Il referendum dà la scossa: l'affluenza supera il 40%

La vittoria dell'asse Lega-Forza Italia. Via all'iter con lo Stato per l'autonomia. Il governo: "Pronti a trattare"

Il referendum dà la scossa: l'affluenza supera il 40%

Affluenza al 40%, con una valanga di Sì. Roberto Maroni e Silvio Berlusconi vincono la loro scommessa e da oggi Lombardia fa davvero rima con autonomia. In una domenica speciale ha votato più di un lombardo su tre e quasi tutti hanno approvato il quesito: milioni di Sì conteggiati dai tablet elettorali che hanno debuttato con questo referendum, la più grande elezione non gestita dallo Stato nell'intera storia italiana. La scossa dalla Lombardia, quindi, è arrivata eccome. E possono legittimamente rivendicarla la Lega Lombarda, Forza Italia e gli alleati che hanno creduto nel referendum: Lombardia popolare, i Fdi lombardi e le altre forze del centrodestra.

La Regione più dinamica, produttiva ed efficiente d'Italia da oggi apre la vertenza con lo Stato per ottenere «ulteriori forme e condizioni particolari di autonomia, con le relative risorse». Come annunciato nei giorni precedenti al voto, già domani il Consiglio regionale dovrebbe discutere la piattaforma di rivendicazioni da portare a Roma, col governatore Maroni disposto a farsi accompagnare da una squadra bipartisan composta soprattutto da un bel pezzo di società civile e categorie produttive, oltre che dagli amministratori locali.

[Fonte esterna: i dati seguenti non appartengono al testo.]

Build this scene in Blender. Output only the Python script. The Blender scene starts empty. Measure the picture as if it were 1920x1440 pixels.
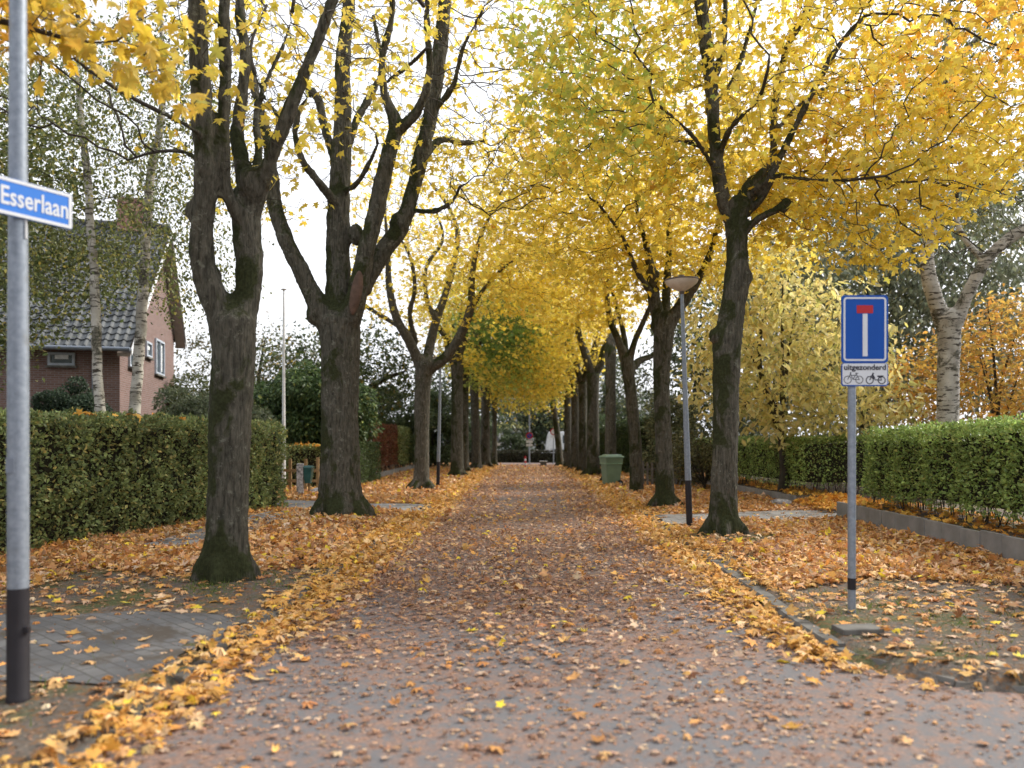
import bpy, bmesh, math, random
import numpy as np
from mathutils import Vector, Matrix

# ------------------------------------------------------------------ camera, world, sun, exposure
SC = bpy.context.scene
C = SC.collection
F = 1500.0; HX = 987.0; HY = 825.0; EYE = 1.6           # focal length in photo pixels, vanishing point, eye height
cam_d = bpy.data.cameras.new("camera"); cam = bpy.data.objects.new("camera", cam_d); C.objects.link(cam)
cam.location = (0, 0, EYE); cam.rotation_euler = (math.radians(90), 0, 0)
cam_d.sensor_width = 36; cam_d.lens = F / 1920 * 36
cam_d.shift_x = (960 - HX) / 1920; cam_d.shift_y = (HY - 720) / 1920
cam_d.clip_start = 0.05; cam_d.clip_end = 2000
cam_d.dof.use_dof = True; cam_d.dof.focus_distance = 11.5; cam_d.dof.aperture_fstop = 1.05
SC.camera = cam

SUN_EL, SUN_AZ = math.radians(38), math.radians(62)
w = bpy.data.worlds.new("World"); SC.world = w; w.use_nodes = True
nt = w.node_tree; nt.nodes.clear()
sky = nt.nodes.new("ShaderNodeTexSky"); sky.sky_type = 'NISHITA'; sky.sun_disc = False
sky.sun_elevation = SUN_EL; sky.sun_rotation = SUN_AZ; sky.dust_density = 4; sky.air_density = 1.0; sky.altitude = 0
hsv = nt.nodes.new("ShaderNodeHueSaturation"); hsv.inputs['Saturation'].default_value = 0.22; hsv.inputs['Value'].default_value = 1.0
mixc = nt.nodes.new("ShaderNodeMix"); mixc.data_type = 'RGBA'; mixc.inputs[0].default_value = 0.62
mixc.inputs[7].default_value = (8.6, 8.8, 9.3, 1)                       # the bright cloud sheet
bg = nt.nodes.new("ShaderNodeBackground"); bg.inputs[1].default_value = 0.12
out = nt.nodes.new("ShaderNodeOutputWorld")
nt.links.new(sky.outputs[0], hsv.inputs['Color']); nt.links.new(hsv.outputs[0], mixc.inputs[6])
nt.links.new(mixc.outputs[2], bg.inputs[0]); nt.links.new(bg.outputs[0], out.inputs[0])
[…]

Non era scontata una alta partecipazione alle urne. Il presidente della Regione, proprio in occasione della conferenza stampa con il leader azzurro Silvio Berlusconi, dopo l'ennesima domanda sulla «asticella» del successo, aveva fissato la soglia della sua personale soddisfazione al 34%, dato corrispondente all'affluenza alle urne per il referendum sul titolo Quinto della Costituzione, proprio quello in cui compare l'articolo 116 che era in questione in questo referendum. Pochi erano disposti a credere che l'avrebbe superata quell'asticella, anche perché in Lombardia non c'era il quorum a incentivare l'affluenza e c'era l'incognita del voto elettronico. La sinistra poi ha cercato in tutti i modi di scoraggiare, spaventare, boicottare il voto, alla faccia del molto citato (e poco capito) verso di Giorgio Gaber: «Libertà è partecipazione». Nel Pd convivevano almeno tre-quattro diverse linee, secondo uno spettro di posizioni che andava dal Sì convinto di alcuni sindaci (fra cui l'aspirante governatore Giorgio Gori), agli strali del capogruppo regionale Enrico Brambilla, passando per la confusa indifferenza del partito milanese, il cui segretario Pietro Bussolati alla vigilia è arrivato al punto di evocare «opacità e gravi complicazioni», mentre ieri, a urna ancora aperte, ha parlato di «scarsa affluenza», «in particolare a Milano Metropolitana» e di «sconfitta politica» di «Maroni. In realtà il Pd che ha scommesso sulla non-partecipazione non può neanche intestarsi il dato di Milano, che effettivamente ha votato meno delle altre province. Non può farlo dal momento che il sindaco Pd Beppe Sala era anch'esso per il Sì, anche se alla fine, pasticciando un po', ha avanzato vari distinguo e non è andato ai seggi portando a «giustificazione» un impegno a Parigi sull'ambiente. Non sorride al Pd neanche l'affluenza di Bergamo, molto elevata, dal momento che il Comune capoluogo, in mano proprio al sindaco Gori, ha votato molto meno della provincia, storicamente leghista.

Adesso il presidente Maroni ha la strada spianata verso le imminenti elezioni regionali.

E la Lombardia - che è prima in tutte le classifiche di buon governo - oggi si sveglia «regione speciale». E Roma apre: «Il governo è pronto ad avviare una trattativa», ammette il sottosegretario per gli Affari regionali Gianclaudio Bressa.